# Start of RECORDED DATA

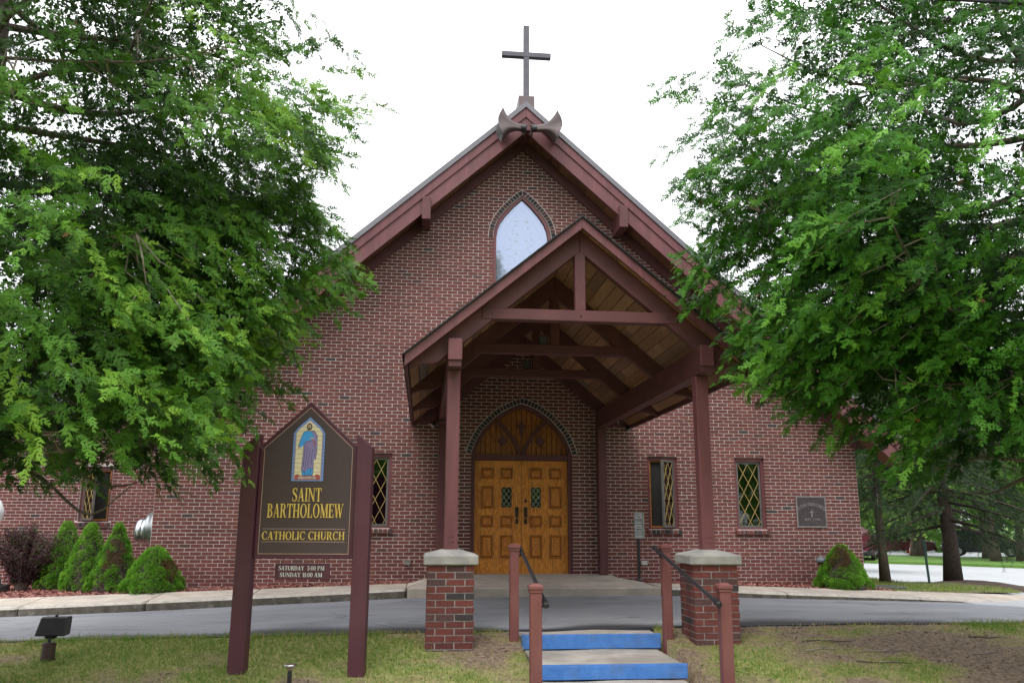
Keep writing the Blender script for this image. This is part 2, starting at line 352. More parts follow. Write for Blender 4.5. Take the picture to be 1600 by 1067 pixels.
class MB:
    def __init__(s): s.v = []; s.f = []
    def add(s, vs, fs):
        o = len(s.v); s.v += [tuple(p) for p in vs]; s.f += [tuple(i + o for i in f) for f in fs]; return s
    def box(s, x0, x1, y0, y1, z0, z1):
        return s.add([(x0, y0, z0), (x1, y0, z0), (x1, y1, z0), (x0, y1, z0), (x0, y0, z1), (x1, y0, z1), (x1, y1, z1), (x0, y1, z1)],
                     [(0, 3, 2, 1), (4, 5, 6, 7), (0, 1, 5, 4), (1, 2, 6, 5), (2, 3, 7, 6), (3, 0, 4, 7)])
    def hexa(s, a, b):                          # two quads (bottom, top) with matching order
        return s.add(list(a) + list(b), [(0, 3, 2, 1), (4, 5, 6, 7), (0, 1, 5, 4), (1, 2, 6, 5), (2, 3, 7, 6), (3, 0, 4, 7)])
    def bar(s, p, q, w, h, up=(0, 0, 1)):       # rectangular bar from p to q
        p, q, up = Vector(p), Vector(q), Vector(up)
        d = (q - p).normalized(); sd = d.cross(up)
        if sd.length < 1e-5: sd = d.cross(Vector((0, 1, 0)))
        sd.normalize(); u = sd.cross(d)
        def ring(c): return [c - sd * w / 2 - u * h / 2, c + sd * w / 2 - u * h / 2, c + sd * w / 2 + u * h / 2, c - sd * w / 2 + u * h / 2]
        return s.hexa(ring(p), ring(q))
    def prism(s, poly, y0, y1):                 # polygon in xz extruded along y
        n = len(poly)
        return s.add([(x, y0, z) for x, z in poly] + [(x, y1, z) for x, z in poly],
                     [tuple(range(n)), tuple(range(2 * n - 1, n - 1, -1))] + [(i, i + n, (i + 1) % n + n, (i + 1) % n) for i in range(n)])
    def ribbon(s, inner, outer, y0, y1, closed=False):   # band between two xz polylines, extruded along y
        n = len(inner); vs = []
        for (a, b), (c, d) in zip(inner, outer): vs += [(a, y0, b), (c, y0, d), (c, y1, d), (a, y1, b)]
        fs = []
        for i in range(n if closed else n - 1):
            j = (i + 1) % n
            for k in range(4): fs.append((4 * i + k, 4 * i + (k + 1) % 4, 4 * j + (k + 1) % 4, 4 * j + k))
        if not closed: fs += [(3, 2, 1, 0), (4 * n - 4, 4 * n - 3, 4 * n - 2, 4 * n - 1)]
        return s.add(vs, fs)
    def tube(s, pts, rad, n=8, cap=True):
        pts = [Vector(p) for p in pts]; rr = rad if isinstance(rad, (list, tuple)) else [rad] * len(pts)
        vs = []; up = Vector((.13, .31, .94))
        for i, p in enumerate(pts):
            d = (pts[min(i + 1, len(pts) - 1)] - pts[max(i - 1, 0)]).normalized()
            a = d.cross(up)
            if a.length < .05: a = d.cross(Vector((1, 0, 0)))
            a.normalize(); b = d.cross(a)
            for k in range(n):
                t = 2 * PI * k / n; vs.append(p + (a * math.cos(t) + b * math.sin(t)) * rr[i])
        fs = [(i * n + k, i * n + (k + 1) % n, (i + 1) * n + (k + 1) % n, (i + 1) * n + k) for i in range(len(pts) - 1) for k in range(n)]
        if cap: fs += [tuple(range(n - 1, -1, -1)), tuple((len(pts) - 1) * n + k for k in range(n))]
        return s.add(vs, fs)
    def lathe(s, prof, c, axis='z', n=20, sx=1.0, sy=1.0):   # prof: (radius, height along axis)
        vs = []
        for r, h in prof:
            for k in range(n):
                t = 2 * PI * k / n; a, b = r * math.cos(t) * sx, r * math.sin(t) * sy
                vs.append({'z': (c[0] + a, c[1] + b, c[2] + h), 'x': (c[0] + h, c[1] + a, c[2] + b), 'y': (c[0] + a, c[1] + h, c[2] + b)}[axis])
        m = len(prof)
        fs = [(i * n + k, i * n + (k + 1) % n, (i + 1) * n + (k + 1) % n, (i + 1) * n + k) for i in range(m - 1) for k in range(n)]
        fs += [tuple(range(n - 1, -1, -1)), tuple((m - 1) * n + k for k in range(n))]
        return s.add(vs, fs)
    def grid(s, fn, us, vs_):
        nu, nv = len(us), len(vs_)
        return s.add([fn(u, v) for v in vs_ for u in us], [(j * nu + i, j * nu + i + 1, (j + 1) * nu + i + 1, (j + 1) * nu + i) for j in range(nv - 1) for i in range(nu - 1)])
    def build(s, name, m, parent=None, smooth=False, bevel=0.0, local=False, fix=True):
        org = Vector((0, 0, 0)) if (parent is None or local) else ORG[parent]
        me = bpy.data.meshes.new(name)
        me.from_pydata([(p[0] - org.x, p[1] - org.y, p[2] - org.z) for p in s.v], [], s.f)
        if fix:
            bm = bmesh.new(); bm.from_mesh(me); bmesh.ops.recalc_face_normals(bm, faces=bm.faces); bm.to_mesh(me); bm.free()
        me.materials.append(m if not isinstance(m, str) else M[m])
        if smooth: me.polygons.foreach_set('use_smooth', [True] * len(me.polygons))
        o = bpy.data.objects.new(name, me); COL.objects.link(o)
        if parent is not None: o.parent = parent
        ORG[o] = org
        if bevel > 0:
            b = o.modifiers.new('bevel', 'BEVEL'); b.width = bevel; b.segments = 1; b.limit_method = 'ANGLE'; b.angle_limit = math.radians(40)
        return o

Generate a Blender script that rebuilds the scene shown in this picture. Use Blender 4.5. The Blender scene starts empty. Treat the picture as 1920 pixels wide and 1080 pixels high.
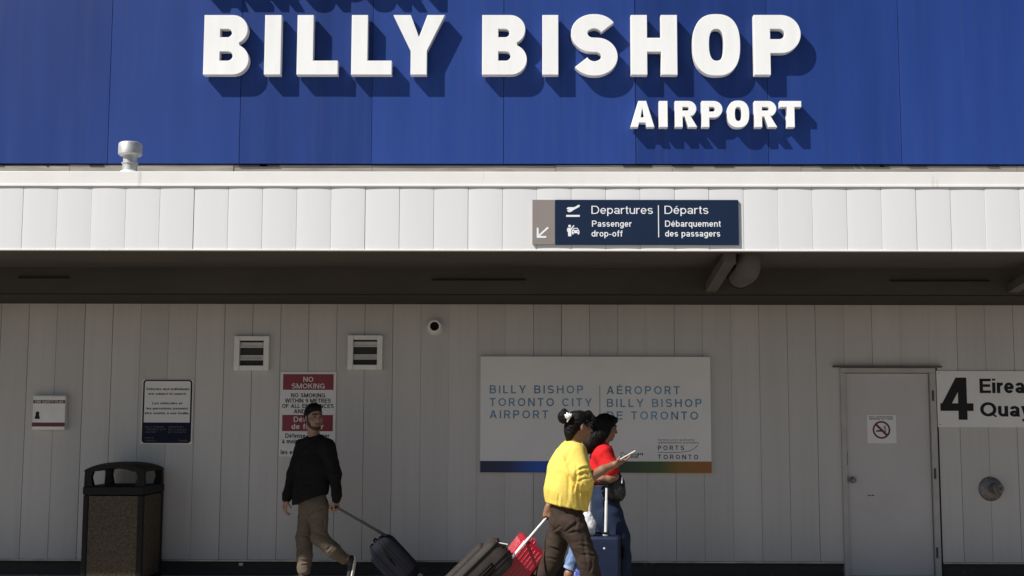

# End of RECORDED DATA

[EXERCISE AIM]
Filter the records, keeping only lines that contain "script", and show those lines.

[THE COMPLETED TASK]
Keep writing the Blender script for this image. This is part 2, starting at line 352. More parts follow. Write for Blender 4.5. Take the picture to be 1600 by 1067 pixels.
Generate a Blender script that rebuilds the scene shown in this picture. Use Blender 4.5. The Blender scene starts empty. Treat the picture as 1920 pixels wide and 1080 pixels high.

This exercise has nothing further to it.